### Source material:

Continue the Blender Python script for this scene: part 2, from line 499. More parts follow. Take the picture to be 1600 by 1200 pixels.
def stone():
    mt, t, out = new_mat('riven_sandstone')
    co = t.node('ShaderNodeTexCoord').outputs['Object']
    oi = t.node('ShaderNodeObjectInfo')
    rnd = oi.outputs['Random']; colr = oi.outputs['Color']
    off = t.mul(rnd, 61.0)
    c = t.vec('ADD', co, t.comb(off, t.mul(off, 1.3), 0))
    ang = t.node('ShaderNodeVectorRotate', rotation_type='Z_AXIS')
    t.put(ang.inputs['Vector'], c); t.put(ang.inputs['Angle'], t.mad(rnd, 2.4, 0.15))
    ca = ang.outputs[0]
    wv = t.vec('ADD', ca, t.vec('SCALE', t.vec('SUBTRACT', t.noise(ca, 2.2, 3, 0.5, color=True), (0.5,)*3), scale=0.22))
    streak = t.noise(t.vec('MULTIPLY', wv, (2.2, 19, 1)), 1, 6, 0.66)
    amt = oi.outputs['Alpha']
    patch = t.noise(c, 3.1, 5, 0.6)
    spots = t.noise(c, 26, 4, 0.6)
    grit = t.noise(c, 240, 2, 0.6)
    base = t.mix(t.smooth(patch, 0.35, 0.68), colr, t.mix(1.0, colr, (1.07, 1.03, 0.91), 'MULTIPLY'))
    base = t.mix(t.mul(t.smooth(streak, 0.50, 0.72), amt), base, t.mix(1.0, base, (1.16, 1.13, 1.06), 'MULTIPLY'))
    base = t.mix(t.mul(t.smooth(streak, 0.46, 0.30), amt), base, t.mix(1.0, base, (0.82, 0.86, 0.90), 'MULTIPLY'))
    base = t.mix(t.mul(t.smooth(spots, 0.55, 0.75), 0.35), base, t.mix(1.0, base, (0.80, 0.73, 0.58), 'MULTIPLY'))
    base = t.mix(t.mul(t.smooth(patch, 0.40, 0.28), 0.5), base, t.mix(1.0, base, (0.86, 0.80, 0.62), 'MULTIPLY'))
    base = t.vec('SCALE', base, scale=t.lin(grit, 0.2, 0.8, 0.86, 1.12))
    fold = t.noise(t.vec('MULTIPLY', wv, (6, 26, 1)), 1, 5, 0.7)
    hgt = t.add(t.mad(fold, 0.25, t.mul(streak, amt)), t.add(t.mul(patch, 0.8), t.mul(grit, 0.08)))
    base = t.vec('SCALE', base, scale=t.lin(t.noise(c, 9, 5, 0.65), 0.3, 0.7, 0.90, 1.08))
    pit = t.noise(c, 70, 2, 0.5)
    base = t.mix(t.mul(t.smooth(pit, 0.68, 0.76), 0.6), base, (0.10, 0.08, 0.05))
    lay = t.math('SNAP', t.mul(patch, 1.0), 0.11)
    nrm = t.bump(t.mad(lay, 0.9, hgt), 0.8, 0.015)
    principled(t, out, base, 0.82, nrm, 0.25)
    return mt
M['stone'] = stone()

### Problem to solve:
Extract all of the data exactly as written.

### Exercise solution:
Continue the Blender Python script for this scene: part 2, from line 499. More parts follow. Take the picture to be 1600 by 1200 pixels.
def stone():
    mt, t, out = new_mat('riven_sandstone')
    co = t.node('ShaderNodeTexCoord').outputs['Object']
    oi = t.node('ShaderNodeObjectInfo')
    rnd = oi.outputs['Random']; colr = oi.outputs['Color']
    off = t.mul(rnd, 61.0)
    c = t.vec('ADD', co, t.comb(off, t.mul(off, 1.3), 0))
    ang = t.node('ShaderNodeVectorRotate', rotation_type='Z_AXIS')
    t.put(ang.inputs['Vector'], c); t.put(ang.inputs['Angle'], t.mad(rnd, 2.4, 0.15))
    ca = ang.outputs[0]
    wv = t.vec('ADD', ca, t.vec('SCALE', t.vec('SUBTRACT', t.noise(ca, 2.2, 3, 0.5, color=True), (0.5,)*3), scale=0.22))
    streak = t.noise(t.vec('MULTIPLY', wv, (2.2, 19, 1)), 1, 6, 0.66)
    amt = oi.outputs['Alpha']
    patch = t.noise(c, 3.1, 5, 0.6)
    spots = t.noise(c, 26, 4, 0.6)
    grit = t.noise(c, 240, 2, 0.6)
    base = t.mix(t.smooth(patch, 0.35, 0.68), colr, t.mix(1.0, colr, (1.07, 1.03, 0.91), 'MULTIPLY'))
    base = t.mix(t.mul(t.smooth(streak, 0.50, 0.72), amt), base, t.mix(1.0, base, (1.16, 1.13, 1.06), 'MULTIPLY'))
    base = t.mix(t.mul(t.smooth(streak, 0.46, 0.30), amt), base, t.mix(1.0, base, (0.82, 0.86, 0.90), 'MULTIPLY'))
    base = t.mix(t.mul(t.smooth(spots, 0.55, 0.75), 0.35), base, t.mix(1.0, base, (0.80, 0.73, 0.58), 'MULTIPLY'))
    base = t.mix(t.mul(t.smooth(patch, 0.40, 0.28), 0.5), base, t.mix(1.0, base, (0.86, 0.80, 0.62), 'MULTIPLY'))
    base = t.vec('SCALE', base, scale=t.lin(grit, 0.2, 0.8, 0.86, 1.12))
    fold = t.noise(t.vec('MULTIPLY', wv, (6, 26, 1)), 1, 5, 0.7)
    hgt = t.add(t.mad(fold, 0.25, t.mul(streak, amt)), t.add(t.mul(patch, 0.8), t.mul(grit, 0.08)))
    base = t.vec('SCALE', base, scale=t.lin(t.noise(c, 9, 5, 0.65), 0.3, 0.7, 0.90, 1.08))
    pit = t.noise(c, 70, 2, 0.5)
    base = t.mix(t.mul(t.smooth(pit, 0.68, 0.76), 0.6), base, (0.10, 0.08, 0.05))
    lay = t.math('SNAP', t.mul(patch, 1.0), 0.11)
    nrm = t.bump(t.mad(lay, 0.9, hgt), 0.8, 0.015)
    principled(t, out, base, 0.82, nrm, 0.25)
    return mt
M['stone'] = stone()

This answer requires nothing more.